Infine, ultimo strato, anche questo appena accennato: la fede cristiana. E’ questa, si intuisce, la luce che rende lo sguardo dell’autrice così luminoso. Il concetto teologico che “Dio è amore” significa per Anna Turra, credo, l’impegno ad amare la vita, al di là di tutte le apparenze, gli orpelli, le vanità, le illusioni, gli inganni o gli autoinganni. E, poiché siamo circondati da messaggi che proclamano tutti, direttamente o indirettamente, l’insignificanza, la vacuità e la banalità della vita, o almeno della vita per la grande maggioranza di noi (‘uno su mille ce la fa’, a diventare ricco o famoso) un libro di lode della vita quotidiana risulta tanto apprezzabile.

w.m.

[Anna Turra, Terra straniera, Ibis, Como-Pavia, 2017]
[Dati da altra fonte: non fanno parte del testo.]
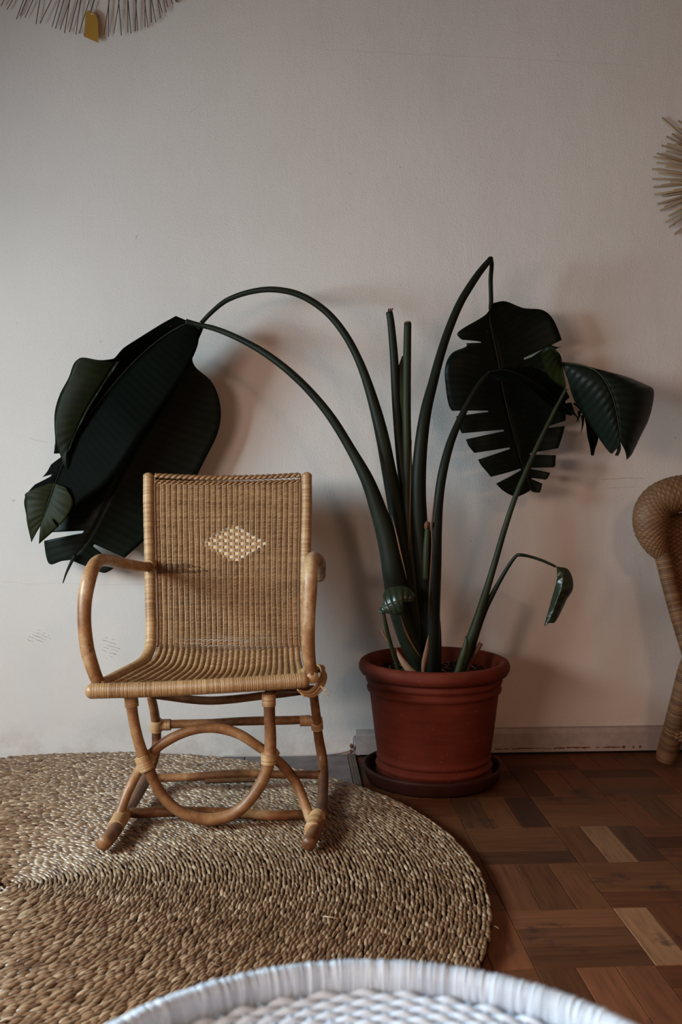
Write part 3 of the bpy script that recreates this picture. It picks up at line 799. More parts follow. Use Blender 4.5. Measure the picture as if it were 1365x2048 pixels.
# cut stumps
st1 = petiole([(779, 624, 3.09, 14), (783, 650, 3.09, 15), (789, 720, 3.09, 17), (793, 800, 3.09, 18), (801, 900, 3.08, 20), (814, 1010, 3.07, 26), (824, 1130, 3.06, 34), (838, 1260, 3.05, 36), (848, 1375, 3.05, 30)], val=.35, label='dark cut stalk with a frayed black tip')
st2 = petiole([(816, 646, 3.07, 15), (815, 700, 3.07, 16), (814, 780, 3.07, 17), (814, 860, 3.07, 18), (816, 960, 3.06, 22), (820, 1080, 3.05, 30), (832, 1200, 3.05, 40), (846, 1300, 3.05, 40), (852, 1375, 3.05, 34)], val=.6, label='green cut stalk with a flat pale end')
mm = MB(); mm.tube([at(816, 645.5, 3.07), at(816, 643, 3.07)], [.0105, .0085], 10, .5); mm.build('cut_end', M['dry'], st2)
mm = MB()
for k in range(5): mm.tube([at(779 + k - 2, 624, 3.088), at(778 + 2.2 * k, 617 + (k % 2) * 4, 3.088)], .0022, 5, .1)
mm.build('frayed_tip', M['dry'], st1)
# broad sheath behind the stumps
petiole([(806, 712, 3.10, 3), (803, 740, 3.10, 14), (801, 790, 3.10, 24), (804, 860, 3.10, 28), (812, 960, 3.09, 32), (822, 1060, 3.08, 38), (835, 1180, 3.07, 46), (848, 1375, 3.06, 40)], name='leaf_sheath', val=.85, label='pale green sheath wrapped around the cut stalks')
# tall stalk to the broken leaf
petiole([(981, 519, 3.10, 11), (965, 538, 3.10, 13), (945, 566, 3.09, 15), (920, 608, 3.08, 16), (898, 660, 3.07, 17), (880, 715, 3.06, 18), (866, 768, 3.05, 20), (854, 815, 3.04, 23), (845, 870, 3.03, 26), (839, 940, 3.03, 29), (838, 1010, 3.03, 32), (843, 1090, 3.03, 36), (853, 1180, 3.03, 42), (862, 1270, 3.03, 44), (864, 1375, 3.03, 38)], val=.12, label='tall dark stalk bent sharply at its top')
petiole([(981, 517, 3.10, 12), (984, 530, 3.12, 9), (982, 560, 3.14, 9), (983, 600, 3.15, 9), (982, 618, 3.16, 9)], val=.15, name='broken_stalk', label='hanging broken end of the tall stalk')
# stalk to the crumpled leaf
petiole([(1002, 741, 3.06, 8), (980, 748, 3.06, 9), (962, 764, 3.05, 10), (940, 800, 3.04, 12), (918, 845, 3.03, 15), (900, 890, 3.02, 17), (886, 945, 3.01, 19), (878, 1000, 3.01, 20), (873, 1060, 3.00, 24), (870, 1130, 3.00, 28), (866, 1230, 3.00, 30), (864, 1375, 3.01, 30)], val=.08)
# thin stalks at right
petiole([(1133, 778, 2.99, 6), (1112, 818, 2.99, 8), (1082, 878, 2.99, 9), (1054, 940, 2.98, 10), (1030, 998, 2.98, 11), (1010, 1058, 2.98, 12), (992, 1120, 2.98, 13), (974, 1180, 2.98, 15), (955, 1240, 2.98, 18), (935, 1300, 2.99, 21), (916, 1365, 3.0, 22)], val=.65, label='thin pale green stalk leaning right')
petiole([(1112, 1133, 2.93, 5), (1085, 1121, 2.94, 6), (1060, 1113, 2.95, 6), (1042, 1110, 2.95, 7), (1032, 1113, 2.96, 7), (1016, 1135, 2.97, 8), (998, 1166, 2.98, 9), (984, 1192, 2.985, 11), (970, 1220, 2.99, 13), (952, 1270, 3.0, 14), (935, 1330, 3.01, 16), (926, 1370, 3.01, 14)], val=.3, label='short kinked stalk at the right')
petiole([(767, 1222, 2.92, 6), (772, 1250, 2.92, 8), (781, 1285, 2.93, 8), (792, 1322, 2.94, 9), (803, 1362, 2.95, 10)], val=.55, label='short stalk of the small curled leaf')
# stubs and dried sheaths
petiole([(932, 1272, 2.95, 3), (933, 1285, 2.95, 10), (927, 1310, 2.95, 14), (917, 1340, 2.96, 14), (908, 1368, 2.96, 12)], name='stub', val=.8, label='pale green stub with a pointed tip')
petiole([(963, 1286, 2.99, 9), (955, 1300, 2.99, 10), (943, 1322, 3.0, 10), (932, 1345, 3.0, 9), (926, 1368, 3.0, 8)], name='stub', mat='dry', val=.15, label='broken brown dried stub')
petiole([(856, 1047, 2.99, 9), (855, 1070, 2.99, 12), (853, 1110, 2.99, 14), (852, 1160, 2.99, 14)], name='stub', mat='petiole', val=.7)
petiole([(857, 1043, 2.985, 8), (855, 1049, 2.985, 12), (853, 1058, 2.985, 8)], name='stub', mat='dry', val=.05, label='brown broken end of a stub')
def dry_strip(pts, w, val, name='dried_edge', **k):
    P = smooth_path([at(x, y, Y) for x, y, Y in pts], 6); rad = np.sin(np.linspace(.15, PI - .15, len(P))) * w
    mm = MB(); mm.tube(P, np.maximum(rad, .0008), 6, val=val, flat=.5, up=(0, 1, 0)); return mm.build(name, M['dry'], plant, **k)
dry_strip([(784, 1030, 2.955), (794, 1070, 2.945), (803, 1110, 2.945), (815, 1160, 2.95)], .0032, .45)
dry_strip([(802, 1232, 2.955), (812, 1262, 2.96), (826, 1290, 2.965), (842, 1315, 2.97)], .0036, .25)
dry_strip([(824, 880, 3.02), (822, 960, 3.015), (820, 1050, 3.01), (818, 1100, 3.0)], .0022, .15)
dry_strip([(866, 1040, 2.985), (864, 1110, 2.975), (860, 1180, 2.97), (857, 1240, 2.965)], .0028, .1)
dry_strip([(870, 990, 2.99), (866, 1030, 2.985), (864, 1070, 2.98), (866, 1120, 2.975)], .0025, .2)
dry_strip([(792, 1296, 2.94), (803, 1318, 2.93), (818, 1338, 2.92), (836, 1352, 2.92), (850, 1362, 2.92)], .012, .85, 'dried_sheath', label='pale straw-coloured dried sheath at the pot rim')
dry_strip([(762, 1254, 2.93), (768, 1268, 2.93), (778, 1284, 2.93), (790, 1302, 2.93)], .0045, .6, 'dried_sheath')
dry_strip([(858, 1270, 2.94), (854, 1300, 2.93), (848, 1330, 2.925), (846, 1358, 2.92)], .009, .45, 'dried_sheath')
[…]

Walter Minella - l'autore di questa recensione - ha insegnato storia e filosofia nei Licei. Tra le sue pubblicazioni: Il dibattito sul dispotismo orientale. Cina, Russia e società arcaiche (1991). Ha tradotto il breve saggio di Varlam Tichonovič Šalamov, il grande testimone dei Gulag, Tavola di moltiplicazione per giovani poeti (2012), ha curato la pubblicazione del libro postumo di Pietro Prini, Ventisei secoli nel mondo dei filosofi (2015) e ha scritto la monografia Pietro Prini (2016).